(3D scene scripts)
:::::

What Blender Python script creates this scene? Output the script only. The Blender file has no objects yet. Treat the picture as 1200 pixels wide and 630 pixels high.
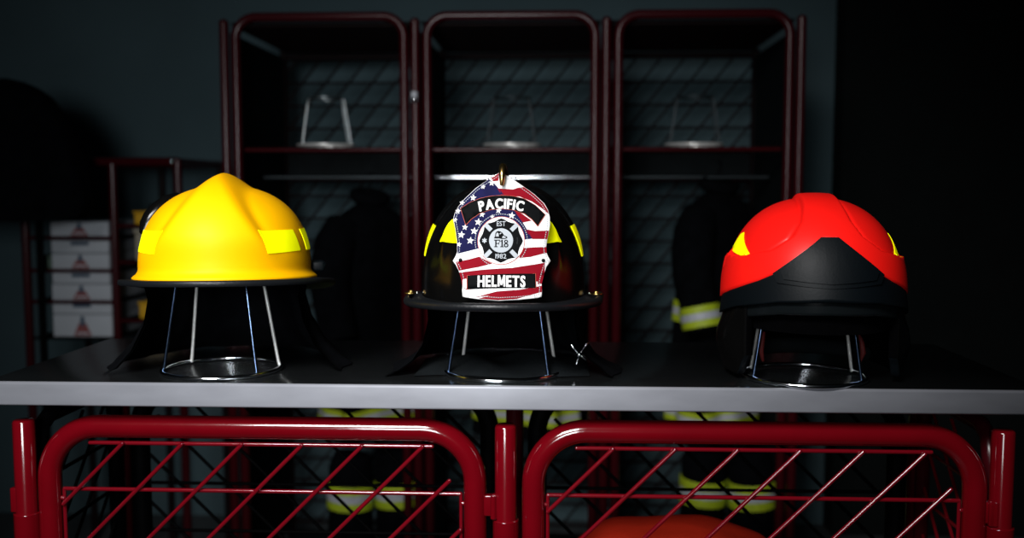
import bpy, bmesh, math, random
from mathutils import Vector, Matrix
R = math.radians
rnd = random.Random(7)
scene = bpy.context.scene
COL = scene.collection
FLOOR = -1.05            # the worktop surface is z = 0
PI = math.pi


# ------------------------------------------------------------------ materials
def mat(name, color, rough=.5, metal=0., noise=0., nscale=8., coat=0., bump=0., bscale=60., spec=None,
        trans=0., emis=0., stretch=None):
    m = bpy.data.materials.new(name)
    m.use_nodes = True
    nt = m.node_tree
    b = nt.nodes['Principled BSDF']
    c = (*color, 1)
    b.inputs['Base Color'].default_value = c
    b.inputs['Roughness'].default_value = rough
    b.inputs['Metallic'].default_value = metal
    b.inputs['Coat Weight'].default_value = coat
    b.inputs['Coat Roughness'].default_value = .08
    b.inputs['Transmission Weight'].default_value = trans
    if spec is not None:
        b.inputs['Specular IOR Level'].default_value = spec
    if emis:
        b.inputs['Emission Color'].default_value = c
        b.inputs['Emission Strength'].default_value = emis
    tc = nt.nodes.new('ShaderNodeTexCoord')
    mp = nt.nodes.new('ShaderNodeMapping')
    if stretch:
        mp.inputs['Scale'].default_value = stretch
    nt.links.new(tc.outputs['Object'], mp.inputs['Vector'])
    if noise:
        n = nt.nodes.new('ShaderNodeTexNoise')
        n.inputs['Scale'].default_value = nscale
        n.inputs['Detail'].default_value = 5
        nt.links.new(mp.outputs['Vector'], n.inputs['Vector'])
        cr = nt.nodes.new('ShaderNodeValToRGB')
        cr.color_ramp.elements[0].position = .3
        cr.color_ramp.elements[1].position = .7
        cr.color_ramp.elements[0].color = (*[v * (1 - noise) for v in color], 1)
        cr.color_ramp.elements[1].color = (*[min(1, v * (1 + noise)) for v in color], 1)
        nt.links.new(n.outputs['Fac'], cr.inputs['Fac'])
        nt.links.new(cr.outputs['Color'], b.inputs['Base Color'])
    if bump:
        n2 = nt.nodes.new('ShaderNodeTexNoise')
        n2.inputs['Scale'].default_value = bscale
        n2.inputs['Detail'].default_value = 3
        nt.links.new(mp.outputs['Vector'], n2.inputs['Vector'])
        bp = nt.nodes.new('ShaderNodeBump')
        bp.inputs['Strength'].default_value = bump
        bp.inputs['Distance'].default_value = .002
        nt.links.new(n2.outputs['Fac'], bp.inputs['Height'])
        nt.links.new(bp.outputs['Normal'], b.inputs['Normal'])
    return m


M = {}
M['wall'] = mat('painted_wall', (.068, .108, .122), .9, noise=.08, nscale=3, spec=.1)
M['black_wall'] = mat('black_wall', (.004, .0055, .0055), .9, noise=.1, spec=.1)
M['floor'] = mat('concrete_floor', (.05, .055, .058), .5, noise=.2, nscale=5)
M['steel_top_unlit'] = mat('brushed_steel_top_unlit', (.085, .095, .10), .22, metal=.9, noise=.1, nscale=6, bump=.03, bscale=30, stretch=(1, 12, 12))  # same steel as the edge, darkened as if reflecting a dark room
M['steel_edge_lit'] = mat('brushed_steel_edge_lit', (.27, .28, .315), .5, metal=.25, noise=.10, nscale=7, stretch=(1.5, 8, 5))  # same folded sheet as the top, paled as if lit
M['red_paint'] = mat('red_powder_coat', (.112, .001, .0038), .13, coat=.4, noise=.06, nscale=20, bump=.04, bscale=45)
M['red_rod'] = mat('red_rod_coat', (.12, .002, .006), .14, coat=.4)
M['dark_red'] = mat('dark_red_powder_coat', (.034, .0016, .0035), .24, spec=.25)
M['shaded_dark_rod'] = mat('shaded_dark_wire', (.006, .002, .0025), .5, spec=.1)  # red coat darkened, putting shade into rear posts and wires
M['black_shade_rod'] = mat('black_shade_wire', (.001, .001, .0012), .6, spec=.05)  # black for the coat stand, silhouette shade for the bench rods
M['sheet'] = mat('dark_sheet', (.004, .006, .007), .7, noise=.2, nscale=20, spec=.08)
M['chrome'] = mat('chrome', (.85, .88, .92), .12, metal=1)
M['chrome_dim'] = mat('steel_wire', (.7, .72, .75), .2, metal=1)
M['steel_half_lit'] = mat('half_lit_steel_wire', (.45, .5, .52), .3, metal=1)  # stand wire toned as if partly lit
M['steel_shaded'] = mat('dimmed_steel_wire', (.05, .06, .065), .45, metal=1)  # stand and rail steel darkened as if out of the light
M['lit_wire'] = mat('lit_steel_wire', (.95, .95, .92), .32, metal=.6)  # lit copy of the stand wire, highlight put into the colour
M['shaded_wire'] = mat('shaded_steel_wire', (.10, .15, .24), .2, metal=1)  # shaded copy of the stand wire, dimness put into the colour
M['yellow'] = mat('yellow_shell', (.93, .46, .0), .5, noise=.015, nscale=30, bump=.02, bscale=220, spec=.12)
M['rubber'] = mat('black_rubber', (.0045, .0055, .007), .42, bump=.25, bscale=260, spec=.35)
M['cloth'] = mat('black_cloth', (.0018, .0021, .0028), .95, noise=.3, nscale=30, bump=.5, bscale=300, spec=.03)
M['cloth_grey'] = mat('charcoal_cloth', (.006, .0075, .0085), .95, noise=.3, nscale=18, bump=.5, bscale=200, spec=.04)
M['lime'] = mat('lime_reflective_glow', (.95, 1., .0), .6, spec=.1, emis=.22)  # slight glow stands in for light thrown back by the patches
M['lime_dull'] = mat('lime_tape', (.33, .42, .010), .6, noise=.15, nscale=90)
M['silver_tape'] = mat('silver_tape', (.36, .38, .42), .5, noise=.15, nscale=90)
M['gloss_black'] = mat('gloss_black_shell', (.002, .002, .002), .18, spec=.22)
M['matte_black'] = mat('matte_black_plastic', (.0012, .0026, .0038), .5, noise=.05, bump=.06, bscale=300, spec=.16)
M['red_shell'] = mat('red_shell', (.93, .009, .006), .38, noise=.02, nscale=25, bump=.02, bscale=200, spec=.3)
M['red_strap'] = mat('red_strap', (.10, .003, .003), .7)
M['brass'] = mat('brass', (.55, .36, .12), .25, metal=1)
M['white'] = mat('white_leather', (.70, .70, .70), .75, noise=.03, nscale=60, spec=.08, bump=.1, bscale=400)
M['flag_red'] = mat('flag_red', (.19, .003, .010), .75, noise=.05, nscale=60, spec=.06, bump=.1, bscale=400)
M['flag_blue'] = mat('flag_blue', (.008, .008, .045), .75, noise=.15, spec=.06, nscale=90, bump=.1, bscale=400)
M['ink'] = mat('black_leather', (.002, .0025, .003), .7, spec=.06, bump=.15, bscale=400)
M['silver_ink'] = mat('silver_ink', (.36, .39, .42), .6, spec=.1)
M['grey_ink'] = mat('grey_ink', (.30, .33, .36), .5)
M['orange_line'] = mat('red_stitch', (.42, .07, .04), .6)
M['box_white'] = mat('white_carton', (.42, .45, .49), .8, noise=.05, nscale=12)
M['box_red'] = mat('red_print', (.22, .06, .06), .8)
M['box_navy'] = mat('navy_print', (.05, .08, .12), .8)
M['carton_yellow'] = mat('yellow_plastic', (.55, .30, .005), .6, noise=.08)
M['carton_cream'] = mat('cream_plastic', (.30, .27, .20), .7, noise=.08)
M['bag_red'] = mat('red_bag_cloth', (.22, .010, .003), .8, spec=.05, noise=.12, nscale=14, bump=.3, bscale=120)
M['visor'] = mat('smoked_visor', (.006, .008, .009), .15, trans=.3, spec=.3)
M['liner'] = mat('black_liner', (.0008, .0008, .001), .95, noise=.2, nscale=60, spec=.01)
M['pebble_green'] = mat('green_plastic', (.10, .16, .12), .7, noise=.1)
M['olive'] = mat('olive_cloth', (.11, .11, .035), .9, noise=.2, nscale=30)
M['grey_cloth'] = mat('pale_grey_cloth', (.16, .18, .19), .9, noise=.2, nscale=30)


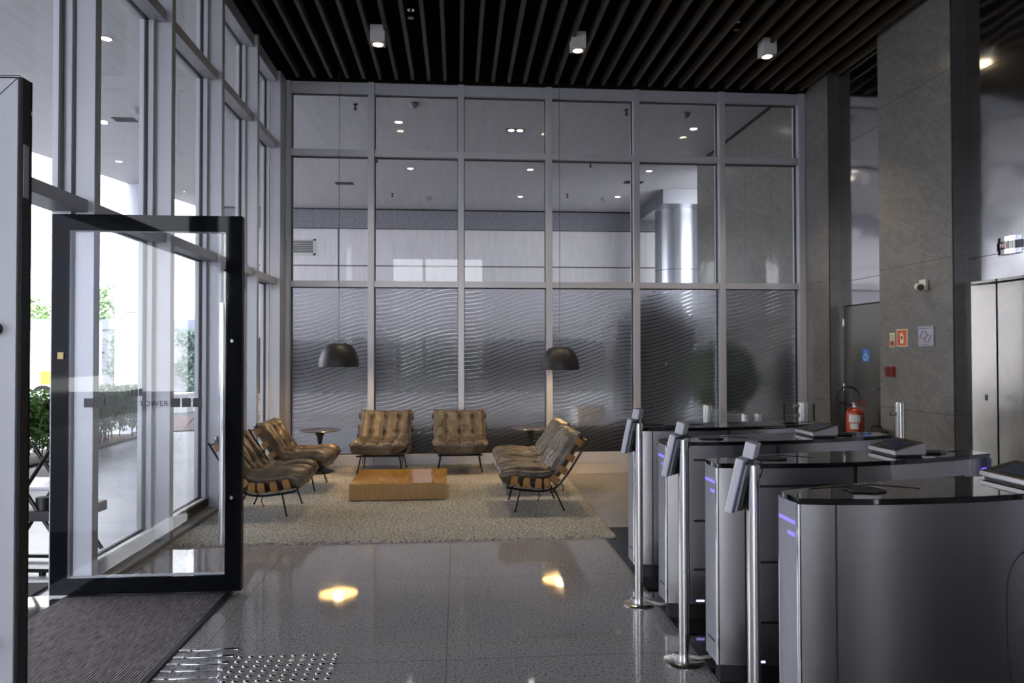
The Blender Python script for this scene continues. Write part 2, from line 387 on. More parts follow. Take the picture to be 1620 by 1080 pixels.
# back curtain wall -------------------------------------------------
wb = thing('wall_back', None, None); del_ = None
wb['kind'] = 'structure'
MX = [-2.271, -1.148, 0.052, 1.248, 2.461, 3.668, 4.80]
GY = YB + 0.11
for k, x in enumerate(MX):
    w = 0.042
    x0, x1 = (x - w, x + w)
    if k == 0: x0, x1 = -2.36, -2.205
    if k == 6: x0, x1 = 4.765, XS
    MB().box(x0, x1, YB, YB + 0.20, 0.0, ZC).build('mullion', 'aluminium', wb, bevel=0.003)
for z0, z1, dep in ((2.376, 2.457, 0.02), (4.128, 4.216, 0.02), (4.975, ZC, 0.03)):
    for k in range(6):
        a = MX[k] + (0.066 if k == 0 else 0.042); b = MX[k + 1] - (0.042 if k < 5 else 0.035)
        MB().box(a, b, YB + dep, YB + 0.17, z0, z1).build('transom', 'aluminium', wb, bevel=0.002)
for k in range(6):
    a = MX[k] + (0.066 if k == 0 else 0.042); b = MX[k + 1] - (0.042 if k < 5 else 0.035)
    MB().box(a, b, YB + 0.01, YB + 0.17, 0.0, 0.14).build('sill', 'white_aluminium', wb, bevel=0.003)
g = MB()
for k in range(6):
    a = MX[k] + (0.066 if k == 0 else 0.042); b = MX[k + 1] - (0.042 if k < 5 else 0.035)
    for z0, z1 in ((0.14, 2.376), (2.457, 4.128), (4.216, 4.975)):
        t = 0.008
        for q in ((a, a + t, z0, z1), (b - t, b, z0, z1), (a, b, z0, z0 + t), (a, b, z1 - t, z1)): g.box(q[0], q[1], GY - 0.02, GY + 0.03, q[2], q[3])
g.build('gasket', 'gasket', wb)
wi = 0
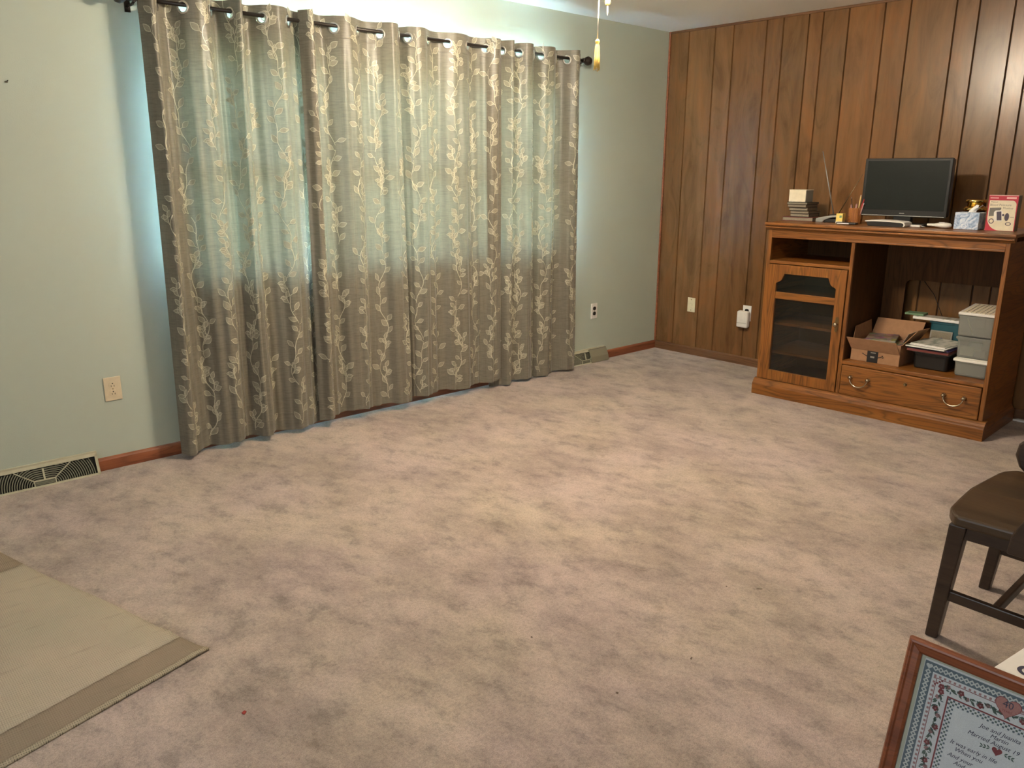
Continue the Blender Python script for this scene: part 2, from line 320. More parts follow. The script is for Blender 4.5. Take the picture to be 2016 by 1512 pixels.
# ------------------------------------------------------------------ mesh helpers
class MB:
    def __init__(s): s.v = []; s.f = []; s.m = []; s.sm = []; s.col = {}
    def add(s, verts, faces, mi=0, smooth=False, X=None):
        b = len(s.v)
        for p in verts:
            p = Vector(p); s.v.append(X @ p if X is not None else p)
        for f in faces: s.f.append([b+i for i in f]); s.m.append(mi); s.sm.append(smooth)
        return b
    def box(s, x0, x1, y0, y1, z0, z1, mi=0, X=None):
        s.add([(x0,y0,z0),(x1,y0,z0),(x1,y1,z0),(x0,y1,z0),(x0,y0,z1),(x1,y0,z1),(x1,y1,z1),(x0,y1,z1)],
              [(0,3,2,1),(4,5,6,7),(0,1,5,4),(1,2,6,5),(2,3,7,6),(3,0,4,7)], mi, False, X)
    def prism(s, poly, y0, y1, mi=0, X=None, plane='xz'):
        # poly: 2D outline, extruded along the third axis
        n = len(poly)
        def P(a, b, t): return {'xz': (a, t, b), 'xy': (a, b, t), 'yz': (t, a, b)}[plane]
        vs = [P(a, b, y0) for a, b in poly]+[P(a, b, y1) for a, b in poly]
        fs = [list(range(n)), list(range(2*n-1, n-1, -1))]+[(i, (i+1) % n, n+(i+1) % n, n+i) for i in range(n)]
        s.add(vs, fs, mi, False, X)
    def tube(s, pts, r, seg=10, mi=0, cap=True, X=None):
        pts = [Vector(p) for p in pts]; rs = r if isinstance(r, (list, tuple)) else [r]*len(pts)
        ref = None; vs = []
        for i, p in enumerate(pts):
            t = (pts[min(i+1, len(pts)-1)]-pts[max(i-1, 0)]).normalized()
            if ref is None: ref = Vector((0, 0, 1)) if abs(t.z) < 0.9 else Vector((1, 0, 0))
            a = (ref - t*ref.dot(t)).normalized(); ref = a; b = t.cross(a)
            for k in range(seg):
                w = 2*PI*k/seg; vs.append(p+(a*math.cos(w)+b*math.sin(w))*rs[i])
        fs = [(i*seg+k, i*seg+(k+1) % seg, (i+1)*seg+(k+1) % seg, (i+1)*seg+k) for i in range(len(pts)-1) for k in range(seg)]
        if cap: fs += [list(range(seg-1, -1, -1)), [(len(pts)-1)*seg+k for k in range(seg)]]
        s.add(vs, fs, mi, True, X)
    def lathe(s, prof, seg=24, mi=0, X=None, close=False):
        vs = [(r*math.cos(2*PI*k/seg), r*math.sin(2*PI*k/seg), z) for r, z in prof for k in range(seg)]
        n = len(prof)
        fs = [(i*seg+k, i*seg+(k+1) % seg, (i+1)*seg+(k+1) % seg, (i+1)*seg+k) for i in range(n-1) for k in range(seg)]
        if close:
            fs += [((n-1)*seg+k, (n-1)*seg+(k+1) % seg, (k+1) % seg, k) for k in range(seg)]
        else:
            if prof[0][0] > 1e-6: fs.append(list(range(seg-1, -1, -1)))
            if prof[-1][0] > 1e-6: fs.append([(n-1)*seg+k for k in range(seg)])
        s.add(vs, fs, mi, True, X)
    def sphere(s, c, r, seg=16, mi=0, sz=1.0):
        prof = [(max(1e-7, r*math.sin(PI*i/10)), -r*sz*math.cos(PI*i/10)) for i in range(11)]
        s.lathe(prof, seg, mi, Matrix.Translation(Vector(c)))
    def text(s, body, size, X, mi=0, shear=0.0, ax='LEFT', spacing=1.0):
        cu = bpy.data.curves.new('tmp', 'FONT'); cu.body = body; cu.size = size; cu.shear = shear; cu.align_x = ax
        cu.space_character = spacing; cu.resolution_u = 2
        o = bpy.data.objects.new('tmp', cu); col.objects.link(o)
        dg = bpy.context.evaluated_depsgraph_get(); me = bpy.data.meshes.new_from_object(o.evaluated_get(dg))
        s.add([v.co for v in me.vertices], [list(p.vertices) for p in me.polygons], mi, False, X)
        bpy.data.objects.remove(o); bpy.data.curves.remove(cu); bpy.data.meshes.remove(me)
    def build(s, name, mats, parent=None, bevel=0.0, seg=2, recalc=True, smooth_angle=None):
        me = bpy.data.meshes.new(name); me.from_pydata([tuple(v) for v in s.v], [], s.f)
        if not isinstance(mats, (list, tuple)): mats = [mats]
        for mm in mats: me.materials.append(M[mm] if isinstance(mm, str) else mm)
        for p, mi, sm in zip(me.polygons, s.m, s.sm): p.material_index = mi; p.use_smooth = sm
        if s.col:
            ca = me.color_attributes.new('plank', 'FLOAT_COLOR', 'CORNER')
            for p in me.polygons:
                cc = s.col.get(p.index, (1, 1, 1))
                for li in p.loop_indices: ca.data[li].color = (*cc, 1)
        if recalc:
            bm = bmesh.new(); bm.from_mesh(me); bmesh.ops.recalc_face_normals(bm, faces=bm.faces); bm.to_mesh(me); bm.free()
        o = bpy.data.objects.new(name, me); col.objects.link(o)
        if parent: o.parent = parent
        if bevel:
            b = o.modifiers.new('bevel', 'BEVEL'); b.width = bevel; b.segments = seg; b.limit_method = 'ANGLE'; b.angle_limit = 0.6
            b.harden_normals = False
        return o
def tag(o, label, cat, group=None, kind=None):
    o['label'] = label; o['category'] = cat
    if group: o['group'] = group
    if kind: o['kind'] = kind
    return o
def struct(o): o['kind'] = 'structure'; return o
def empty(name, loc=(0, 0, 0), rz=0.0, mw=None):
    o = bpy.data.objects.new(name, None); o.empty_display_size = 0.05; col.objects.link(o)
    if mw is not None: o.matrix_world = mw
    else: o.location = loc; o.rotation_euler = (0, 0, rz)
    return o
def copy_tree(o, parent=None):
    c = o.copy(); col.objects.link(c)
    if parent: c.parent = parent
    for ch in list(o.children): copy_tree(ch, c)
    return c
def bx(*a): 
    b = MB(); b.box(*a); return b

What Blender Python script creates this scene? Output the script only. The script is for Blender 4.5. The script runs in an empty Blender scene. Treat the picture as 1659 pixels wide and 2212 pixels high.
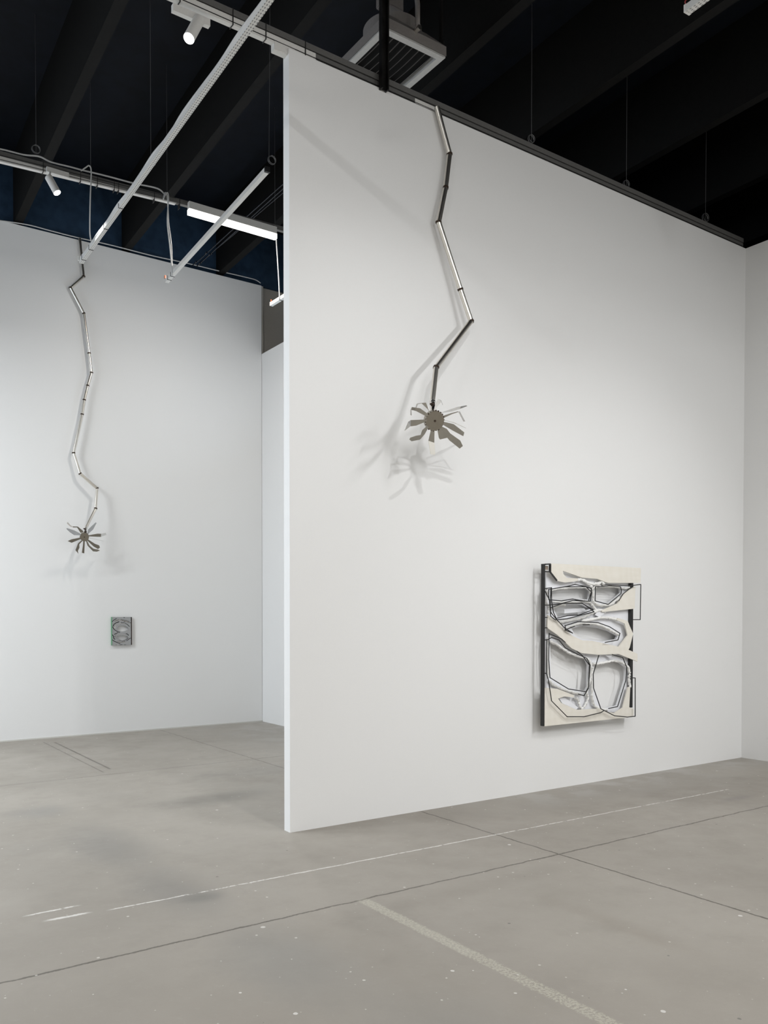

:::::

**Written problem**
Only the lines from the line with "nscale=20, bump=.04, bscale=45)" to the line with "(.12, .002, .006), .14, coat=.4)", inclusive, are to be printed, exactly as they appear.

**Full answer**
M['red_paint'] = mat('red_powder_coat', (.112, .001, .0038), .13, coat=.4, noise=.06, nscale=20, bump=.04, bscale=45)
M['red_rod'] = mat('red_rod_coat', (.12, .002, .006), .14, coat=.4)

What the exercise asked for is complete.